Buono, pregiato, ambito dai pescatori e amato dai consumatori italiani: è il pesce spada del Mediterraneo. Sarebbe bello potersi fermare qui e invece quella del pesce spada di casa nostra è una storia ben più complessa e con un finale al momento ben poco lieto.

Sì perché il pesce spada è anche una specie in forte declino, per due ragioni: lo peschiamo troppo e male. Dagli anni ’70 ad oggi la popolazione di spada del Mediterraneo sono progressivamente diminuite e da molto tempo gli esperti hanno suggerito di ridurre le catture per scongiurare il collasso della specie. Ma come è già avvenuto per il tonno rosso – altra specie mediterranea di grande pregio – i loro avvertimenti sono rimasti inascoltati sia dai tanti politici e ministri che in tutti questi anni hanno fatto orecchie da mercante, sia dai pescatori e dalle loro associazioni di rappresentanza che anziché tutelare la sostenibilità ambientale per garantire un futuro al settore, hanno al contrario favorito il proliferare della pesca eccesiva e illegale.

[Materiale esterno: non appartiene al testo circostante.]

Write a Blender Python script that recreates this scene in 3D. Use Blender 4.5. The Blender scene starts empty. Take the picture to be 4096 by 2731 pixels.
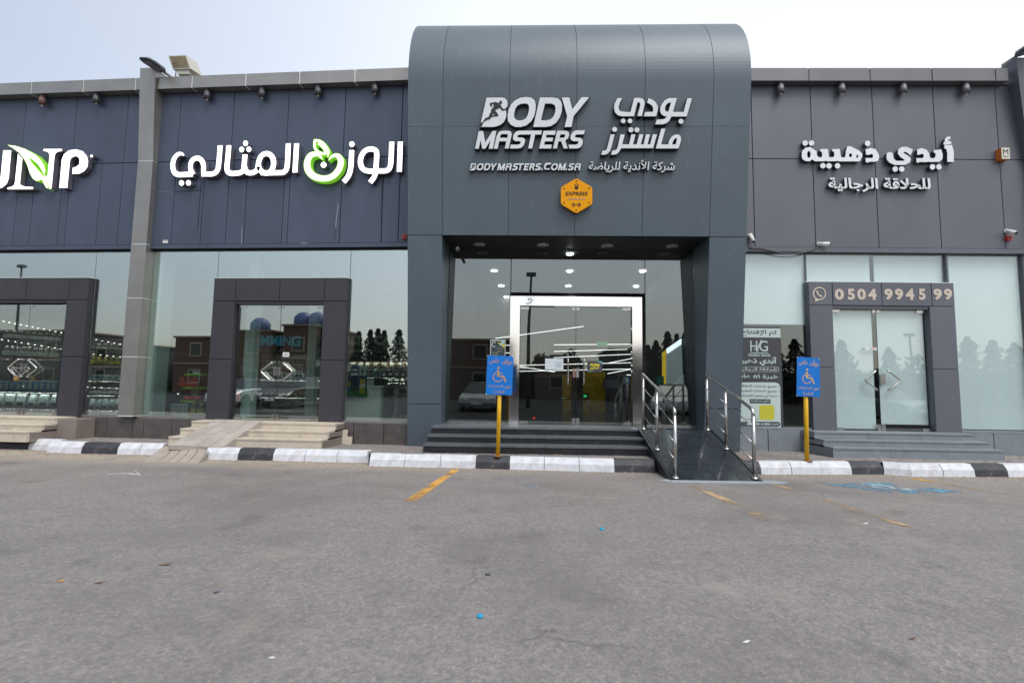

Come dimostrato anche da un recente video girato da Greenpeace con telecamere nascoste in alcuni mercati italiani e da un rapporto pubblicato qualche settimana fa, il problema della pesca e vendita illegale di pesce spada è noto, diffuso e confermato da numerosi sequestri e sanzioni comminate per il commercio illegale e l’utilizzo di reti derivanti illegali. Note come spadare o muri della morte, sono l’attrezzo di pesca più utilizzato dai pirati del mare a caccia di spada e tonni. Pratiche illegali, anche reiterate, nella pesca del pesce spada sono note da anni e continuano ancora a verificarsi. Si conoscono i porti, i pescherecci e i trucchi usati dai pescatori disonesti. Nel 2008 l’Italia fu costretta a restituire all’Ue quasi 8 milioni di euro per aver violato il divieto di utilizzo di reti illegali e nel 2012 la Commissione europea, proprio alla luce delle irregolarità riscontrate, per ovviare alle (decennali) carenze del sistema italiano sui controlli decise di adottare un piano d’azione specifico per l’Italia: pensato soprattutto per intervenire sulle attività di pesca del pesce spada e del tonno. Il giro di boa è arrivato quest’anno: l’Iccat, la Commissione internazionale che gestisce la pesca di specie come il tonno e il pesce spada, ha finalmente deciso di imporre delle quote di pesca per lo spada, ovvero limiti massimi di cattura al fine di garantire il recupero della specie. Ma, invece di investire tempo e risorse per aumentare i controlli e gestire meglio la pesca, i nostri politici – capitanati dal ministro Martina e spalleggiati dalle associazioni della pesca – hanno fatto ricorso contro l’Ue che ha stabilito una quota per l’Italia inferiore a quanto i pescatori si aspettavano. Una scelta secondo Greenpeace pericolosa e preoccupante, in quanto sottovaluta il problema e gli impatti ambientali della pesca illegale del pesce spada. La speranza è che questo vergognoso ricorso venga respinto e anche che sia revocata l’autorizzazione di pesca e l’accesso ai fondi pubblici ai pescatori che hanno pescato illegalmente, così come previsto dalla legge. Per garantire un futuro non solo al pesce spada ma anche ai pescatori onesti.